Rivais ajudam no crescimento
Gurbanov valoriza a oposição interna. “O Qarabag cimentou esse caminho, fez grandes coisas na Europa, tem contribuído para uma representação fantástica do nosso país e esperamos que outros o possam conseguir. Não quero separar o Qarabag da globalidade do futebol azeri. Há outros clubes que nos ajudam, sendo competitivos no campeonato. Obrigam-nos a jogar com mais energia e vontade, isso tem-nos fortalecido”.
Elvar, um azeri com domínio português
Gurbanov é auxiliado na comunicação com os atletas por um azeri, de seu nome Elvar, que se especializou a dominar o idioma de Camões internamente, face à chegada de vários brasileiros. Gurbanov está habituado a aprender umas palavras em português por ação dos craques canarinhos e de Elvar, já praticamente irrepreensível, como nos foi possível testemunhar.
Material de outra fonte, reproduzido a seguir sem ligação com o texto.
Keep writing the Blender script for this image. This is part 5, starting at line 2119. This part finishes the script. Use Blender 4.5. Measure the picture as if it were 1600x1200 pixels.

Erros arbitrais levam equipa ao palácio
Gurvan Gurbanov destaca o tratamento de Estado recebido pelo Qarabag em ocasiões especiais, envolvendo tributos palacianos em momentos difíceis. “Fico contente pelo reconhecimento do trabalho, o presidente do país convidou-nos várias vezes a visitar o palácio, sobretudo quando fomos derrotados na Europa, por culpa de decisões injustas dos árbitros. Sempre nos destaca como ganhadores, adeptos e analistas também nos elogiam. Faço o meu trabalho com amor”.